>> start
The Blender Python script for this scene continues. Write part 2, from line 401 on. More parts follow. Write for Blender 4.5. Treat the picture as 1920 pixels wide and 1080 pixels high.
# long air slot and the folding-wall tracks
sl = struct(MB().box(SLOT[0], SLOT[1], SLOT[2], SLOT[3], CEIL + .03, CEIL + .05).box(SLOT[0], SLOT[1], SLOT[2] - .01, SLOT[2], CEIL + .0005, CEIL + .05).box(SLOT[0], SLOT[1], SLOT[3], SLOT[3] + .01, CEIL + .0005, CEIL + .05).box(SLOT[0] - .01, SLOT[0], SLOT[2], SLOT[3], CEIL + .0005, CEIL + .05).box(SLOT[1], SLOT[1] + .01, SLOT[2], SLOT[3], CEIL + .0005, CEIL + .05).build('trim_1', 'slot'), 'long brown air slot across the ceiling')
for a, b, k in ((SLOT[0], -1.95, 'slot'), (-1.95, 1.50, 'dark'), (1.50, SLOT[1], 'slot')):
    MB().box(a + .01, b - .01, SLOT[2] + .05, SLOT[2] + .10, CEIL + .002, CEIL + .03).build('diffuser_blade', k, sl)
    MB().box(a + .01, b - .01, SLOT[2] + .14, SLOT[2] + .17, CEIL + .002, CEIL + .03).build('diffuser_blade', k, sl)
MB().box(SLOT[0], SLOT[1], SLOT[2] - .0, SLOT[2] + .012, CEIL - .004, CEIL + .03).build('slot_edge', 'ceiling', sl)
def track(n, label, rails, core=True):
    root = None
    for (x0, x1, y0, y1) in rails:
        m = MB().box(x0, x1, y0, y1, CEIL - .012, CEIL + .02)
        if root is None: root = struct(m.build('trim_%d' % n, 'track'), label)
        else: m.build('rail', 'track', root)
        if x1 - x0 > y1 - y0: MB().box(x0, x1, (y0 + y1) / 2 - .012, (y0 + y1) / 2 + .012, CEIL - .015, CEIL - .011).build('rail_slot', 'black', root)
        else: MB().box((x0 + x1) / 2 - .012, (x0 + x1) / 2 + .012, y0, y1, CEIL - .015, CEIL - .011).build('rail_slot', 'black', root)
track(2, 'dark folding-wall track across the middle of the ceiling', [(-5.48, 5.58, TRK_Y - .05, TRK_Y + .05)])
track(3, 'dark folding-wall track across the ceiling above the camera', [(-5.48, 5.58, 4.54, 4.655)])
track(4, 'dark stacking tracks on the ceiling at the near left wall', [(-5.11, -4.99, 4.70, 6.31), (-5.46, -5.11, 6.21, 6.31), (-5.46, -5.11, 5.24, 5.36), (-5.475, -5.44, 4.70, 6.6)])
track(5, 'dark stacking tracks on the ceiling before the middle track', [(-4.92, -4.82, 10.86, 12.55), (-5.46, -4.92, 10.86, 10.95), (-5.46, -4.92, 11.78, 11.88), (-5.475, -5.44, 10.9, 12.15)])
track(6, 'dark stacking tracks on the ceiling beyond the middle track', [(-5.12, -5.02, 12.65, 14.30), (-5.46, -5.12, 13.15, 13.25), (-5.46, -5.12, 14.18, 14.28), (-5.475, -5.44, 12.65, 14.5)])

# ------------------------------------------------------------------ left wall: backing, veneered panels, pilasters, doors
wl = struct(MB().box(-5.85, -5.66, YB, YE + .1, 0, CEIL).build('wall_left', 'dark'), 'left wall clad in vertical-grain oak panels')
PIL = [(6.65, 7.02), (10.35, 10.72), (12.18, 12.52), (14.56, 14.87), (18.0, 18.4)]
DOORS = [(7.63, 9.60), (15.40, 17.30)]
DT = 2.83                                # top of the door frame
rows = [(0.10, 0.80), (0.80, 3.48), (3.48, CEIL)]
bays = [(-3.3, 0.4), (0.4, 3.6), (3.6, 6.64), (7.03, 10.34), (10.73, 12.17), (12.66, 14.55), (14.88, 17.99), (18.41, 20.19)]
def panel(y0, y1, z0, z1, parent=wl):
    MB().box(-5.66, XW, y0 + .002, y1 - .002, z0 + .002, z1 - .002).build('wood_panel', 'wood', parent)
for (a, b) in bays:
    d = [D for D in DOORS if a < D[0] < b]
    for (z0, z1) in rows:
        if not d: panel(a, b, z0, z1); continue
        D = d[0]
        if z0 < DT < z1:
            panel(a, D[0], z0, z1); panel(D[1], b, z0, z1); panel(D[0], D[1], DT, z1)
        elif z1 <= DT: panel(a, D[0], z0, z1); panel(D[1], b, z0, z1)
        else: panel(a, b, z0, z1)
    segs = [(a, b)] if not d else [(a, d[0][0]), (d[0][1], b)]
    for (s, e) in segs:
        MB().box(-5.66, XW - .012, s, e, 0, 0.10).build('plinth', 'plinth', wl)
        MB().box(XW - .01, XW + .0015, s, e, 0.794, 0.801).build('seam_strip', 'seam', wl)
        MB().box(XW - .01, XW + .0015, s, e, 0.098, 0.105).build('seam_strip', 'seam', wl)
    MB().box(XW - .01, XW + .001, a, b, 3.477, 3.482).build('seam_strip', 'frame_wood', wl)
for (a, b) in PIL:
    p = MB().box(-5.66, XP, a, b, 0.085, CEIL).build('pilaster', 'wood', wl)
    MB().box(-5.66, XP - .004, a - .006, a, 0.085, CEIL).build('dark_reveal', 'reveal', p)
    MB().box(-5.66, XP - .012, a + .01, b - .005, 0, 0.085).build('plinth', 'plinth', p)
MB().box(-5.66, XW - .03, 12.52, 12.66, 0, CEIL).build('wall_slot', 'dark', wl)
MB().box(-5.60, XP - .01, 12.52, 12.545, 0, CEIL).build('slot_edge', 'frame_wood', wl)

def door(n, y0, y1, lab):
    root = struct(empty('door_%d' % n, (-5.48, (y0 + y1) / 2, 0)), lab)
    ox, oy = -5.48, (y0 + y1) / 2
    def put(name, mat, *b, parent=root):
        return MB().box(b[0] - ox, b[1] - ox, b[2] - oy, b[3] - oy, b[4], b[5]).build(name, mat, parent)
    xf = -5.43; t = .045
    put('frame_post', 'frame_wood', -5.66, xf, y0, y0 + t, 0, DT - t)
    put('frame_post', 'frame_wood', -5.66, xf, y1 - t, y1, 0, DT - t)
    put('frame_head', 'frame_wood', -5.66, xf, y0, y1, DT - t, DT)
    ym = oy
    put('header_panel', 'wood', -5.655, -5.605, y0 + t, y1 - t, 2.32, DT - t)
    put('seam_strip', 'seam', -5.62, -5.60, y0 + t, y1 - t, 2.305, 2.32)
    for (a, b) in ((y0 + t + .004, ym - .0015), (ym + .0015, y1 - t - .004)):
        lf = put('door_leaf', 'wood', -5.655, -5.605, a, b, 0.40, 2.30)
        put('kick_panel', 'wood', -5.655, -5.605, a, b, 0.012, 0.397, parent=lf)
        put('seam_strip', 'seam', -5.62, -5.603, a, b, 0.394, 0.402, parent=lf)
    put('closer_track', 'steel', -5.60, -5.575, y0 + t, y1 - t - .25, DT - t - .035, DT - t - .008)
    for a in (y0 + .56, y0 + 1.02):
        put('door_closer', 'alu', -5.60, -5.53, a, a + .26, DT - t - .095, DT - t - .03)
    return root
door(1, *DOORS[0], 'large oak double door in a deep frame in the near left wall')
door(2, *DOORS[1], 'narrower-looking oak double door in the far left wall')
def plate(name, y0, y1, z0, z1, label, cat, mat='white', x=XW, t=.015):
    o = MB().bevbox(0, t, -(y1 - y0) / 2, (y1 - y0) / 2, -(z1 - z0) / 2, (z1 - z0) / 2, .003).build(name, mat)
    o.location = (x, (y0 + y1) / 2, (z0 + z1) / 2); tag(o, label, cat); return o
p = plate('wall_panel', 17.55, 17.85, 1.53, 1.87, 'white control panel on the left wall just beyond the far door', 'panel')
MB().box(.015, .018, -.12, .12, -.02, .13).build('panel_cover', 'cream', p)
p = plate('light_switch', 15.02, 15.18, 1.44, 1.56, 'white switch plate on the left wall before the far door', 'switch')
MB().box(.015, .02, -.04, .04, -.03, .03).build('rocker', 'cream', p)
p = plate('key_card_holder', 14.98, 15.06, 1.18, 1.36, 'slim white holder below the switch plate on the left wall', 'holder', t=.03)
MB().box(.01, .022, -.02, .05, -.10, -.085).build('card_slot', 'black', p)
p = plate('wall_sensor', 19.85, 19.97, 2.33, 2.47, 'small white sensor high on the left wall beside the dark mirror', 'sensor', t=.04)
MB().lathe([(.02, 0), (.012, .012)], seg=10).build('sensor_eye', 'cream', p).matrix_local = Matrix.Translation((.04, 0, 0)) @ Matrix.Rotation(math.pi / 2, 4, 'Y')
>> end
Every line holding "high" should be copied out.

The Blender Python script for this scene continues. Write part 2, from line 401 on. More parts follow. Write for Blender 4.5. Treat the picture as 1920 pixels wide and 1080 pixels high.
p = plate('wall_sensor', 19.85, 19.97, 2.33, 2.47, 'small white sensor high on the left wall beside the dark mirror', 'sensor', t=.04)